*YOUR INSTRUCTIONS*
Print exactly the lines that run from the line containing "Model this scene" to the line containing "return (1000+F_PX*d.dot(_r)/w, 750-F_PX*d.dot(_u)/w, w)", both included, and nothing else; pictures stay out.
--- start ---
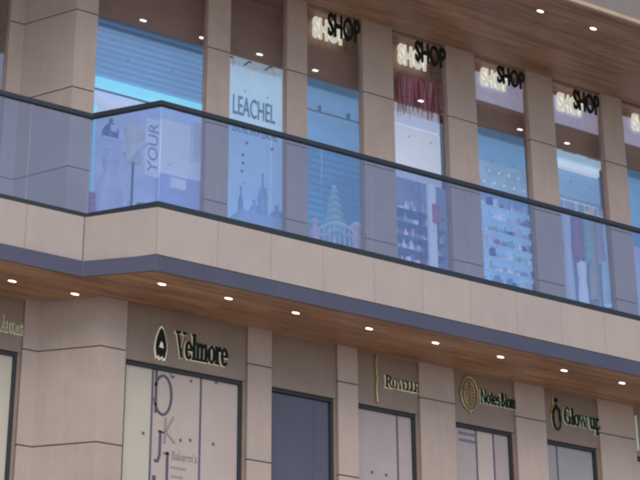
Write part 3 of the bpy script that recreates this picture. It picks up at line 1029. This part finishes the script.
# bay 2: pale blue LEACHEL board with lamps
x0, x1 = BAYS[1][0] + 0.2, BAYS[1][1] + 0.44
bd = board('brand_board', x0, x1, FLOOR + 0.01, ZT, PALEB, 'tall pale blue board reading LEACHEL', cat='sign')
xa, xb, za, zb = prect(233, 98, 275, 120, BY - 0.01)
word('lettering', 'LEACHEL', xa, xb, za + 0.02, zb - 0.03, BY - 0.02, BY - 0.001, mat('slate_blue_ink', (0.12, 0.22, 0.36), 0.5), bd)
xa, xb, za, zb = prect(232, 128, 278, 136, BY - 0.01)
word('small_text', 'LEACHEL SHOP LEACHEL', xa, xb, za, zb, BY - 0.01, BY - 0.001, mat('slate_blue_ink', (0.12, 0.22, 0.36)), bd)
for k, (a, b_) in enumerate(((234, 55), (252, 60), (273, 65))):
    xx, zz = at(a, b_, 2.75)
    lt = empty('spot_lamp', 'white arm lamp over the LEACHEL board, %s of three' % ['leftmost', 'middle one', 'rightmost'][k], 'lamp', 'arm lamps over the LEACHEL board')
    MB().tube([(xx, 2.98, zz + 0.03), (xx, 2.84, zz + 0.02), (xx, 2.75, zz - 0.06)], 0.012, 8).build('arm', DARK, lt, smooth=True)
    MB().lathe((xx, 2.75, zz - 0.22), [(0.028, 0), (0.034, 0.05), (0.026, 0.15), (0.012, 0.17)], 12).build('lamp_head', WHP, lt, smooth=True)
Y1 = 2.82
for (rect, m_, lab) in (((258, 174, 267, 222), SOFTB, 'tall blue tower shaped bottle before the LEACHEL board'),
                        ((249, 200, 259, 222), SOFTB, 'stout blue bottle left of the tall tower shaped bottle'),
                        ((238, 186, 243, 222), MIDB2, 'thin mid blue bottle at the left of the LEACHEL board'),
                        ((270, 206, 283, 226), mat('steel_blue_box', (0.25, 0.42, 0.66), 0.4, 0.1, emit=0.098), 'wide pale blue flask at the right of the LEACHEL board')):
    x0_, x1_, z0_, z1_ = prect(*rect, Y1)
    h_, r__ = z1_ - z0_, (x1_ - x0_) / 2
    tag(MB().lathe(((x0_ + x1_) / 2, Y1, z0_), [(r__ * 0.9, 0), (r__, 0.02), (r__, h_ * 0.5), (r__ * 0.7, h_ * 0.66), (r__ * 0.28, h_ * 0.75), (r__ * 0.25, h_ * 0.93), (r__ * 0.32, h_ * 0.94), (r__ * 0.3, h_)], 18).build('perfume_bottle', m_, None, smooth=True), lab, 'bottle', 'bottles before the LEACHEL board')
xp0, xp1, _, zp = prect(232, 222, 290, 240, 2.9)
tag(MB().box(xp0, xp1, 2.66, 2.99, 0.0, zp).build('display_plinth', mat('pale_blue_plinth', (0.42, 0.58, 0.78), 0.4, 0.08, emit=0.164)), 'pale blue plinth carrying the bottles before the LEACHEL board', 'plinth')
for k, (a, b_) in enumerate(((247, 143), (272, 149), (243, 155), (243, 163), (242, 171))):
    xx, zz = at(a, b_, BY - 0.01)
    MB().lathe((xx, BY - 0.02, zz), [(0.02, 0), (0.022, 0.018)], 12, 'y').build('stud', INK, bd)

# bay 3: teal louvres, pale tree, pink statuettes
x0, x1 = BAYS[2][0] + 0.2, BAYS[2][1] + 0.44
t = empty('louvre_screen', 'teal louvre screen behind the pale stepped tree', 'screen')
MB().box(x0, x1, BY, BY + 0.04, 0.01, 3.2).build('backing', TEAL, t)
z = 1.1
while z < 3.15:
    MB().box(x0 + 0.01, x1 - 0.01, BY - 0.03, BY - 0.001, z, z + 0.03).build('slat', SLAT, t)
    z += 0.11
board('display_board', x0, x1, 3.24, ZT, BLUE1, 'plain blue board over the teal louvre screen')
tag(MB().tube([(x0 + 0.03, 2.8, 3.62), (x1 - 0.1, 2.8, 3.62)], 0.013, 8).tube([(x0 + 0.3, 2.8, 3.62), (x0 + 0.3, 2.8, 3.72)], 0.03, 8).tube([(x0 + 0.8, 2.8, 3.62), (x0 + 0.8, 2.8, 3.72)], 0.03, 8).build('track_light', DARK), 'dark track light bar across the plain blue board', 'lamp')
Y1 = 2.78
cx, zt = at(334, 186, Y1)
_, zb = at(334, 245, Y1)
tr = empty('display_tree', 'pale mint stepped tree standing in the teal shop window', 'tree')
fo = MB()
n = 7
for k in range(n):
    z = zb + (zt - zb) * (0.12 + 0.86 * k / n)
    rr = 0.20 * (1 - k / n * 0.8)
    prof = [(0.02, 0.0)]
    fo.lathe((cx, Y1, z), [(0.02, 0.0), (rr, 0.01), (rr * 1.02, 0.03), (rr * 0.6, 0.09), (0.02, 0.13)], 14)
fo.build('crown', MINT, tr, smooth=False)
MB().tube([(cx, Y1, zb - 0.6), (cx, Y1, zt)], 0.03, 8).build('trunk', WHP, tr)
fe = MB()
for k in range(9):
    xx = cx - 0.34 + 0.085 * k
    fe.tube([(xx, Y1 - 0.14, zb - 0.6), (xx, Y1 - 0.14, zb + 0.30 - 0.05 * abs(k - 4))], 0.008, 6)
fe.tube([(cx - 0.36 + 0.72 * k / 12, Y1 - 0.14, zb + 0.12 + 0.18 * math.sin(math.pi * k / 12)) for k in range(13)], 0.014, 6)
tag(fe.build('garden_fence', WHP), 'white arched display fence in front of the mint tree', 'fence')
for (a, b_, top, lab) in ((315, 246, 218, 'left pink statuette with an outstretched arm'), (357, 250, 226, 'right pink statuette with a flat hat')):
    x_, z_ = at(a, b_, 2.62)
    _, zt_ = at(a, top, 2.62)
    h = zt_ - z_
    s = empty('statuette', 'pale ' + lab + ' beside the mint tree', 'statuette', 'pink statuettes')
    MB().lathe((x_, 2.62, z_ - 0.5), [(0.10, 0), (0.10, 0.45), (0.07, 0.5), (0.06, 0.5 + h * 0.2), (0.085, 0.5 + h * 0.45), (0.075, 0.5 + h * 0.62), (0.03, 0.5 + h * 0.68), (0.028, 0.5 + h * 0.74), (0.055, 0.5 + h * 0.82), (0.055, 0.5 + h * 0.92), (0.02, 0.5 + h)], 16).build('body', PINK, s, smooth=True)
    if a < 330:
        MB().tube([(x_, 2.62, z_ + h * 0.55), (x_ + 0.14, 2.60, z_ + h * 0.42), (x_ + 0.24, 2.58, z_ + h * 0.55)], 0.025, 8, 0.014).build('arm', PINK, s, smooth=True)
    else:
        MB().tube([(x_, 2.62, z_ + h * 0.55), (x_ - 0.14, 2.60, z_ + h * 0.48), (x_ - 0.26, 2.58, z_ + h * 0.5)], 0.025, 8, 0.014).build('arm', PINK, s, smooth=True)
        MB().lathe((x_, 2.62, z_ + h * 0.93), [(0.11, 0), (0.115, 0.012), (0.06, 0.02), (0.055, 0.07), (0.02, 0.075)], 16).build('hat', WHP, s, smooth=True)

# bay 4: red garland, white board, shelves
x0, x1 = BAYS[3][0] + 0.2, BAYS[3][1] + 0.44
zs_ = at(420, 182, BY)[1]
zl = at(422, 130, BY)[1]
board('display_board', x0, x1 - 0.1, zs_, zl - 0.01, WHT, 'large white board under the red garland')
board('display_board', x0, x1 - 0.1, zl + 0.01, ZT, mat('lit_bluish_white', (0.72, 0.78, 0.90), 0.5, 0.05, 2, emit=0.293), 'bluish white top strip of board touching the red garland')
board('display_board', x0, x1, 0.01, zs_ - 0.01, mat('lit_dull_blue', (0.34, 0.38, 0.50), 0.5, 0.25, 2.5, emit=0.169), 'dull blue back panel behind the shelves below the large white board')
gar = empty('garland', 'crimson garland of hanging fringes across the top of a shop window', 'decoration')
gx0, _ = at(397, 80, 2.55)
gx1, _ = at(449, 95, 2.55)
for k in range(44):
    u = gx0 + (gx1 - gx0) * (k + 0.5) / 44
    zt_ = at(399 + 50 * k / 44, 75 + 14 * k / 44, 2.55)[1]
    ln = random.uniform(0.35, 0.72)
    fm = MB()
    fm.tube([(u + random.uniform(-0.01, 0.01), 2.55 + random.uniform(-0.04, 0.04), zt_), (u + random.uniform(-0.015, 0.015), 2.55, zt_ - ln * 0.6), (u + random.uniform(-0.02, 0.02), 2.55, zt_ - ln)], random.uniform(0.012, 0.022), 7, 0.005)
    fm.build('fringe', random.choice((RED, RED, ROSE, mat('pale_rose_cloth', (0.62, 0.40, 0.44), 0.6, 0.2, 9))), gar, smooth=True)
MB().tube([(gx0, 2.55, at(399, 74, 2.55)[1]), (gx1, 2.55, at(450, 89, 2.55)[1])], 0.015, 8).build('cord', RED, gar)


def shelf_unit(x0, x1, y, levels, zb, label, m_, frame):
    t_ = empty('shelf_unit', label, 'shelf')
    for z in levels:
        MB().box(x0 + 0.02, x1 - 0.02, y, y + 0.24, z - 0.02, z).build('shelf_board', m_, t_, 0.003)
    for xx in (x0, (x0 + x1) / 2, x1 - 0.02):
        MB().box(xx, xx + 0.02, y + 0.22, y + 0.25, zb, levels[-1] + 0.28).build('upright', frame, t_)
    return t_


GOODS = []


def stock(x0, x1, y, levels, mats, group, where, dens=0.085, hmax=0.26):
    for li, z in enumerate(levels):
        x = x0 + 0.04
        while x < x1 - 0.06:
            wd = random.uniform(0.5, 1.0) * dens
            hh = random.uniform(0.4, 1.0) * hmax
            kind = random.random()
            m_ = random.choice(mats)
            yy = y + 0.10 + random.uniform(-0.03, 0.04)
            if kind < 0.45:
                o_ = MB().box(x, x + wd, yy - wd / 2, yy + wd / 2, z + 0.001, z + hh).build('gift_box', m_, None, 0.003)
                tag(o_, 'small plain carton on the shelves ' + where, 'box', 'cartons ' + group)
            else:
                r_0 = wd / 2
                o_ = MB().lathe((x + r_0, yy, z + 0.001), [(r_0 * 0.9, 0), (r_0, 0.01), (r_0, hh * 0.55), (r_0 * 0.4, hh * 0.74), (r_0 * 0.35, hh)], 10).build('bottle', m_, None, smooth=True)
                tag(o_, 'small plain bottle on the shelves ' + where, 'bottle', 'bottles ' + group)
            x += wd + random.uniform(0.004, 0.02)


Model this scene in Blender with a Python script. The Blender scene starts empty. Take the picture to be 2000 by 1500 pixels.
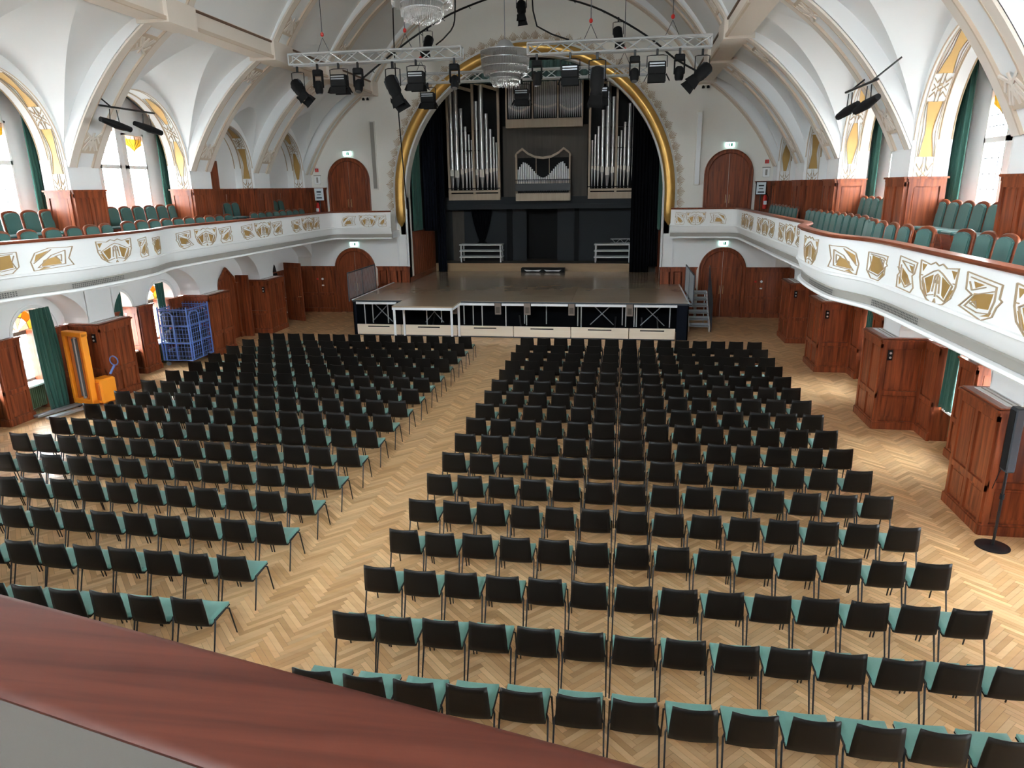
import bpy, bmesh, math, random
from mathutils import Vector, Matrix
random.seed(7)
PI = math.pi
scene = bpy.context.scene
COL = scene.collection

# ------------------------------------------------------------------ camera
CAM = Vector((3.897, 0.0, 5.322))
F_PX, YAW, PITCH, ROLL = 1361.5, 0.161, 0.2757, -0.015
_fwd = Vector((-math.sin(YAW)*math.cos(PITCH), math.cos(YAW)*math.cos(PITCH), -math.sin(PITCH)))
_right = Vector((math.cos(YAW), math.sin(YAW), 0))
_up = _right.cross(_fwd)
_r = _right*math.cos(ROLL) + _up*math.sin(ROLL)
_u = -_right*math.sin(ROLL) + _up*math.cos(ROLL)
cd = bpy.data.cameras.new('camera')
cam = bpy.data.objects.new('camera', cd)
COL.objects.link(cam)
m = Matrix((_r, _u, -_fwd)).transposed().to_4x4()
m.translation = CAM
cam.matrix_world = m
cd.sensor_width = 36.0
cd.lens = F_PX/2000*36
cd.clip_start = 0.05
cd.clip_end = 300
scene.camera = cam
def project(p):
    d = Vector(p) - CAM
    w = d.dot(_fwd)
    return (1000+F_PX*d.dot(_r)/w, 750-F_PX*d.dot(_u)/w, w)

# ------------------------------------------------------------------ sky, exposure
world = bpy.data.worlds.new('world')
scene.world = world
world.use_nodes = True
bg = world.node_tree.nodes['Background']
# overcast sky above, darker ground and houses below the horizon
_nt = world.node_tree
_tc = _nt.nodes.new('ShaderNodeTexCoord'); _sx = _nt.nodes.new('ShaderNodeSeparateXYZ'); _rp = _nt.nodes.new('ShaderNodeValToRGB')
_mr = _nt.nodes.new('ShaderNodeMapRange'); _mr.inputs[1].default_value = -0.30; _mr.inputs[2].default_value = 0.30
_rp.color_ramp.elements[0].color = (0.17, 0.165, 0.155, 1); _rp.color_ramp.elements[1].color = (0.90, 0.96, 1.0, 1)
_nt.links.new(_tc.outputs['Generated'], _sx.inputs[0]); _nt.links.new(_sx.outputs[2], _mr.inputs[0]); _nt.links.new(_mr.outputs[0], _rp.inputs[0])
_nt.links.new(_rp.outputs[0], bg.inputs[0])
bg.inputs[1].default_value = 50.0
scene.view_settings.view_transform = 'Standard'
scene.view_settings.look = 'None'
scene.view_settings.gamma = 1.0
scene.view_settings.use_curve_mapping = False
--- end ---
*CORRECT OUTPUT*
Model this scene in Blender with a Python script. The Blender scene starts empty. Take the picture to be 2000 by 1500 pixels.
import bpy, bmesh, math, random
from mathutils import Vector, Matrix
random.seed(7)
PI = math.pi
scene = bpy.context.scene
COL = scene.collection

# ------------------------------------------------------------------ camera
CAM = Vector((3.897, 0.0, 5.322))
F_PX, YAW, PITCH, ROLL = 1361.5, 0.161, 0.2757, -0.015
_fwd = Vector((-math.sin(YAW)*math.cos(PITCH), math.cos(YAW)*math.cos(PITCH), -math.sin(PITCH)))
_right = Vector((math.cos(YAW), math.sin(YAW), 0))
_up = _right.cross(_fwd)
_r = _right*math.cos(ROLL) + _up*math.sin(ROLL)
_u = -_right*math.sin(ROLL) + _up*math.cos(ROLL)
cd = bpy.data.cameras.new('camera')
cam = bpy.data.objects.new('camera', cd)
COL.objects.link(cam)
m = Matrix((_r, _u, -_fwd)).transposed().to_4x4()
m.translation = CAM
cam.matrix_world = m
cd.sensor_width = 36.0
cd.lens = F_PX/2000*36
cd.clip_start = 0.05
cd.clip_end = 300
scene.camera = cam
def project(p):
    d = Vector(p) - CAM
    w = d.dot(_fwd)
    return (1000+F_PX*d.dot(_r)/w, 750-F_PX*d.dot(_u)/w, w)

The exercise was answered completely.